- The Washington Times - Tuesday, February 1, 2000

Pass the salt

Christopher Horner's mid-winter vacation is over now that the snow and ice that has gripped Washington for the past two weeks is beginning to finally melt, no doubt due to global warming.
Snowbound for the second time in a week, the counsel to the Cooler Heads Coalition of the Competitive Enterprise Institute turned on his television (before the power outage) over the weekend to watch two cartoon characters "Captain Climate," in his red cape and leotard, and "Boy Atmosphere" pester the presidential candidates across frozen New Hampshire, demanding it be made even colder.
The captain said he traveled back in time from 2050, when global warming begins to destroy the planet.
"Irony abounds here, as this dipstick traipses around in the snow and ice warning that we are dangerously heating our planet," Mr. Horner told us yesterday, after chiseling an inch of ice from his igloo, er, car window.
"That's what substituting feminist theory for the classics does to one's ability to think critically," he opined. "Maybe this flock of worriers had it right until 1978, to which time they were equally hysterical, and equally certain, that our sinful ways were rapidly bringing about 'global cooling.' "

Cooling off period

Marsha Berry, press secretary to Hillary Rodham Clinton during the first lady's most trying times in the White House, finds new challenges as vice president of communications for the Export-Import Bank far more predictable.
"It's an interesting place to be after being in politics for 20 years," the White House and Capitol Hill veteran tells this column. "While [the Export-Import Bank] is part of the federal government, it's the closest link to the private sector, so you could say I have my foot in both camps."
Including one set up in New York.
"I'm keeping my eye on her," she says of Mrs. Clinton and her uphill campaign to become the next Democratic senator of the Empire State. "She's got incredible fortitude, and when she puts her mind to something, she is extremely disciplined, which are good traits to have with nine or 10 months [of campaigning] ahead of her."
Mrs. Clinton recently appointed Lissa Muscatine, her former speech writer, to replace Miss Berry.
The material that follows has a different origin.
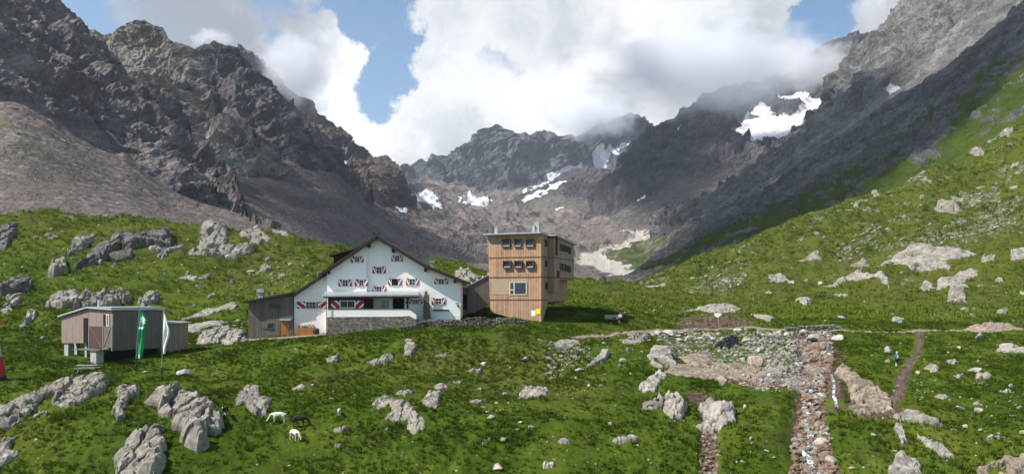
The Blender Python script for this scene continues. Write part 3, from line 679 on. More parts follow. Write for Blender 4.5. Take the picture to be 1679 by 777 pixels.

It didn't take President Clinton long to earn an award for his blizzard of State of the Union proposals, including one to track handgun purchasers with photo IDs.
John Michael Snyder, public-affairs director of the Washington-based Citizens Committee for the Right to Keep and Bear Arms, has awarded the Civil Liberties Infringement Prize (CLIP) to Mr. Clinton.
The periodically awarded CLIP recognizes efforts to eliminate personal protection and public safety in the United States by undermining the individual Second Amendment civil right of law-abiding American citizens to keep and bear arms for the defense of life, liberty and property.
Or, as Mr. Snyder puts it, "these people are a bunch of hypocrites."
On the one hand, he says, they proclaim themselves champions of citizen empowerment, but then "work deceitfully to disempower the people, to disarm the people with incremental gun-control proposals."
"They talk about public safety, but at the same time cripple the ability of law-abiding citizens to obtain the guns they want to protect themselves and their families from violent criminals."


Peggy Noonan, speech writer to Presidents Reagan and Bush, will tell how Washington and the rest of the country has changed during the Clinton years as keynote speaker for the Claremont Institute's fourth annual Lincoln Day Colloquium and Dinner on Feb. 10.
Miss Noonan left Washington for her native New York in 1989, where she wrote the best seller, "What I Saw at the Revolution: A Political Life in the Reagan Years." She's since written "Life, Liberty and the Pursuit of Happiness," and has an upcoming work about the Republican-controlled 104th Congress.

'The Bronx'

People from all across America are weighing in about the reader of Ukrainian descent who was offended by our referring to "the Ukraine."
"After all," says one, "we say 'the United States,' 'the Netherlands,' 'the Republic of South Africa,' and a whole long list of other examples. As a citizen of this country, I am not offended, and I have yet to hear howls of indignation from 'the Dutch.' "
While Mike Reynolds, of Tarrytown, N.Y., points out: "I am a proud native of 'the Bronx.' I have never read or heard of referring to the Bronx without the 'the.' Anyway, all hail the Bronx, the only part of New York City on the mainland of the United States. America begins in the Bronx."